FREDERICK WILDFOERSTER
Founder, Virtus Design, New York City


Mr. Wildfoerster is known for the personal attention he devotes to every client, accompanying and guiding them through the creative process and ultimately bringing their visions to life.

His family background, wide-ranging cultural and intellectual interests, and extensive European experiences have shaped a special approach to classicism that personifies New York City-based residential interior design firm Virtus Design.

From an early age, Mr. Wildfoerster developed highly attuned artistic sensibilities. His family had been specialized in the silk embroidery business in Germany before coming to the United States. The son of a noted architect who studied under Bauhaus founder Walter Gropius at The Harvard University Graduate School of Design, Mr. Wildfoerster was surrounded by creative influences and immersed in European culture and traditions. Much of his childhood was spent accompanying his father to job sites and visiting architecturally important historic and modern buildings, by means of which he started to develop his own aesthetic vocabulary.

By age 20, Mr. Wildfoerster was deeply immersed in New York City culture, from opera, ballet, and classical music to the visual arts. He studied musicology at New York University; followed by classics at St. John's College in Annapolis MD; psychoanalysis at the Mid-Manhattan Institute for Psychoanalysis; and German and Italian comparative literature at Columbia University – an eclectic education that was instrumental in the development of his appreciation of beauty, in all its forms.
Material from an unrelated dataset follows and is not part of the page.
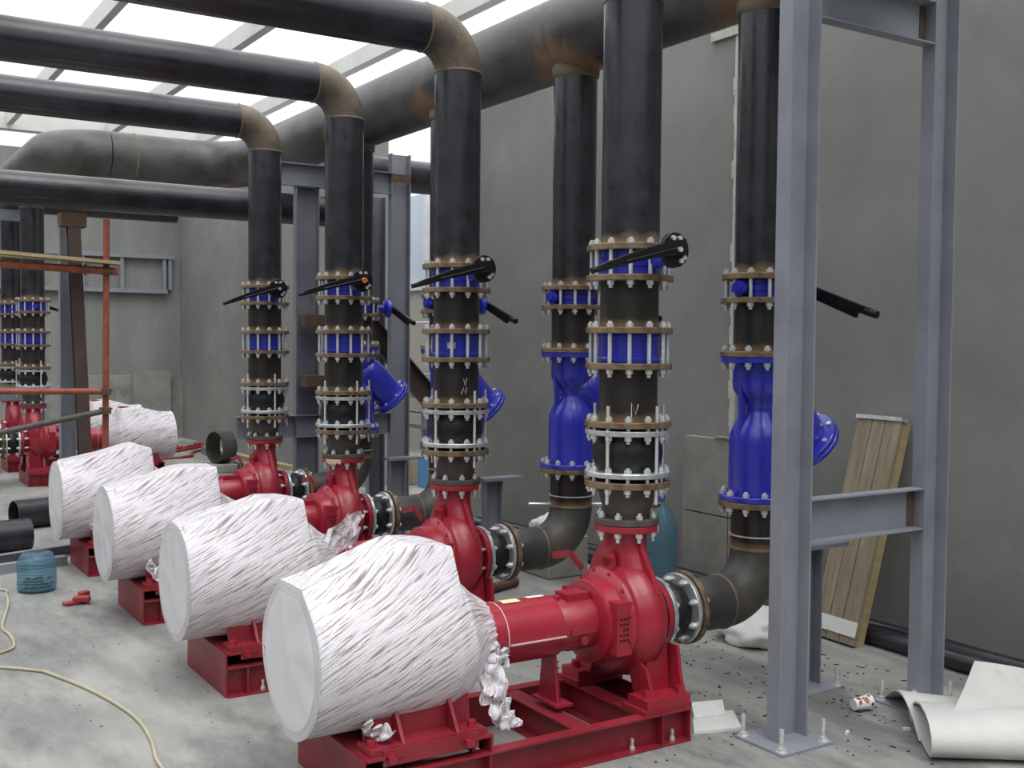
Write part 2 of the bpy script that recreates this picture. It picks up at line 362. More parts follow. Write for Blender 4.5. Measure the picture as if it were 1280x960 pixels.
# pipes lying along the foot of the right wall
for i, (x, r, y0, y1, lab) in enumerate(((2.13, .055, -3.2, 5.4, 'dark hose-like pipe lying along the foot of the right wall, nearer one'),
                                         (2.31, .05, -3.0, 5.2, 'dark pipe lying along the foot of the right wall, against the wall'))):
    path = [(x+.012*sin(t*1.7+i), y0+(y1-y0)*t/30, r) for t in range(31)]
    solo('floor_pipe', MB().sweep(path, r, 16).mesh('floor_pipe', M['pipeh']), lab, 'pipe', 'pipes on the floor by the wall')
solo('floor_pipe', MB().cyl((.55, 2.5, .035), (1.12, 2.7, .035), .035).mesh('bar', M['rust']), 'short dark steel bar lying on the floor behind the nearest red pump', 'bar')

# ================================================================== PIPE FITTINGS
D = .1365
NB = 12
def m_flange(mk, R=.2025, t=.028, ri=.13): return cm(('fl', mk, R, t, ri), lambda: MB().ring(R, ri, t).mesh('flange', M[mk]))
def m_stud(L, r=.0095, nut=.0175, tip=.012):
    """vertical stud from z=0 to z=L clamped length, nuts outside"""
    def f():
        b = MB(); b.cyl((0, 0, -.022-tip), (0, 0, L+.022+tip*.4), r, 8)
        b.lathe([(nut, -.020), (nut, 0)], seg=6); b.lathe([(nut, L), (nut, L+.018)], seg=6)
        return b.mesh('stud', M['bolt'], 30)
    return cm(('stud', round(L, 4), r, nut, tip), f)
def studs(parent, z0, L, n=NB, pc=.1775, ph=.13, r=.0095, nut=.0175, tip=.012, skip=()):
    me = m_stud(L, r, nut, tip)
    for k in range(n):
        if k in skip: continue
        a = 2*pi*(k+.5)/n+ph
        obj('stud_bolt', me, parent, (pc*cos(a), pc*sin(a), z0), (0, 0, a))
def hstuds(parent, x0, L, n=8, pc=.145, zc=0, r=.0085, nut=.016, tip=.01):
    me = m_stud(L, r, nut, tip)
    for k in range(n):
        a = 2*pi*(k+.5)/n
        obj('stud_bolt', me, parent, (x0, pc*cos(a), zc+pc*sin(a)), (0, pi/2, 0))
def m_tube(mk, r, L, key=None): return cm(('tube', mk, r, round(L, 4)), lambda: MB().lathe([(r, 0), (r, L)], seg=40, cap=True).mesh('pipe', M[mk]))
def m_weld(r, mk='weld', t=.009): return cm(('weld', r, mk, t), lambda: MB().lathe([(r-.002, -t*1.2), (r+t*.5, -t*.5), (r+t*.6, 0), (r+t*.5, t*.5), (r-.002, t*1.2)], seg=40, cap=False).mesh('weld', M[mk]))

ORD = ['nearest', 'second nearest', 'third nearest', 'farthest']
def dis(k): return {0: 'of the nearest pump', 1: 'of the second nearest pump', 2: 'of the third nearest pump', 3: 'of the farthest front-row pump', 4: 'of the background pump behind scaffold', 5: 'of the leftmost background pump'}[k]

def reducer(k, P, rz):
    t = thing('reducer', 'rust-brown conical steel reducer on the top flange '+dis(k), 'reducer', (P[0], P[1], .957), rz, 'reducers on the pumps')
    obj('flange', m_flange('dflange', .153, .03, .09), t)
    obj('flange', m_flange('flange', .2, .03, .12), t, (0, 0, .175))
    obj('cone', cm('cone', lambda: MB().lathe([(.105, .02), (.108, .05), (.135, .15), (.138, .18)], seg=36).mesh('cone', M['elbow'])), t)
    studs(t, -.035, .066, 8, .128, .2, tip=.02)
def joint(k, P, rz):
    t = thing('rubber_expansion_joint', 'black rubber bellows joint between galvanised discharge flanges '+dis(k), 'expansion joint', (P[0], P[1], 1.163), rz, 'vertical rubber joints')
    obj('flange', m_flange('galv', .2, .024, .12), t, (0, 0, .018)); obj('flange', m_flange('galv', .2, .024, .12), t, (0, 0, .212))
    obj('bellows', cm('bel', lambda: MB().lathe([(.125, .01), (.138, .042), (.15, .06), (.163, .10), (.166, .127), (.163, .15), (.15, .19), (.138, .212), (.125, .24)], seg=40).mesh('bellows', M['rubber'])), t)
    studs(t, -.03, .072); studs(t, .212, .066)
    rod = cm('rod', lambda: MB().cyl((0, 0, -.10), (0, 0, .35), .008, 8).mesh('rod', M['bolt']))
    for a in (-2.75, -1.45, -.2, 1.9): obj('tie_rod', rod, t, (.186*cos(a), .186*sin(a), 0))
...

Upon finishing his studies, Mr. Wildfoerster set out to test his creative design wings in Old Europe. He spent five years in Italy, at the side of iconic ballerina Carla Fracci, where he assisted in the decoration of her homes in Milano, Florence and Venice. Young, curious, and passionate, he was mentored by a group of Italian connoisseurs -- individuals who collected deliberately and with pleasure, building on inherited family treasures. Traveling throughout Europe, he discovered the best sources for rare and custom made decorative objects, fabrics, furniture and lighting.

In addition to other culturally and architecturally rich influences in his life, Mr Wildfoerster has also lived in a number of prestigious residences, from an 18th century farm house, to an Ogden Codman ballroom, as well as an elegant apartment in the historic condominium building: The Apthorp in Manhattan, not to mention Stendhal's apartment in Milan, the Palazzo Mocenigo in Venice, and the Palazzo Pecci Blunt in Rome.

After many years spent working in Europe, Frederick returned to New York City, where he started his own design firm. Today, his passions and preferences continue to inspire the design process as well as the team at Virtus Design.